No Dumb Question Tuesday - (2019-11-05)

I don't see any value in making a distinction between penultimate and ultimate presuppositions.

We've said a lot of words here but come no closer to answering the original challenge, which I suspect you have conceded at this point.

Empiricism alone is insufficient to establish any sort of universal truth.

But you don't know anything about "supernatural" stuff, or that there even is such thing as the Bible, or any of the things you mentioned, except by means of reason and senses, the legitimacy of which you must and do in fact ultimately presuppose. Your belief in Scripture in this sense is still entirely dependent on all the sensory and rational sources of all these other beliefs, not just in a linear temporal order but also in a necessary logical and epistemological order.
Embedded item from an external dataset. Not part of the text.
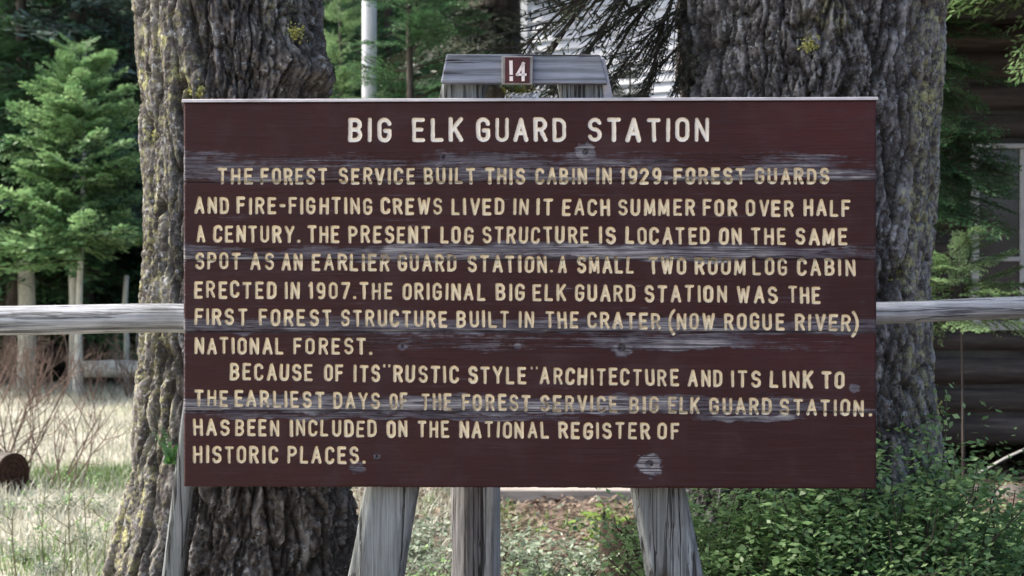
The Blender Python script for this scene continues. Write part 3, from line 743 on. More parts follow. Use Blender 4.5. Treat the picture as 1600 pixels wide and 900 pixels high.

I will be honest that I'm a little confused as to why you're struggling with this.

Let's use learning to run for example. First, as a little baby, I have to learn to sit by my own strength. Then, I learn to crawl. After that, I start to walk. And finally, I can learn to run.

I had to follow a linear progression of learning to be able to run, but now that I can run, is my ability to run dependent in any way on my ability to sit on the floor?

Definitely not.

Furthermore, as I have stated before, I do not believe that knowledge can be constrained by the linear temporal nature of acquiring it or any necessary logical and epistemological order.

We might be able to say that the process of acquiring knowledge is constrained in this way, but not the actual ability to posses belief in a specific proposition once we obtain the knowledge.

For example, my ability to understand what I have read is not dependent on my ability to read after the fact.

The knowledge I acquire is not intrinsically linked with the method in which I acquired it.

Attempting to argue the opposite is a very confusing position.

You cannot actually presuppose it in an ultimate sense, even knowing there is a Bible is ultimately grounded on the presupposition that your sight of its text is reliable. You can penultimately presuppose it for a number of potential beliefs and arguments, but it cannot (in the strongest sense of impossibility) presuppose it ultimately.

Sure I can, and I have repeated that presupposition now many times.

I'm sorry if that bothers you, but your feelings on the matter don't invalidate it.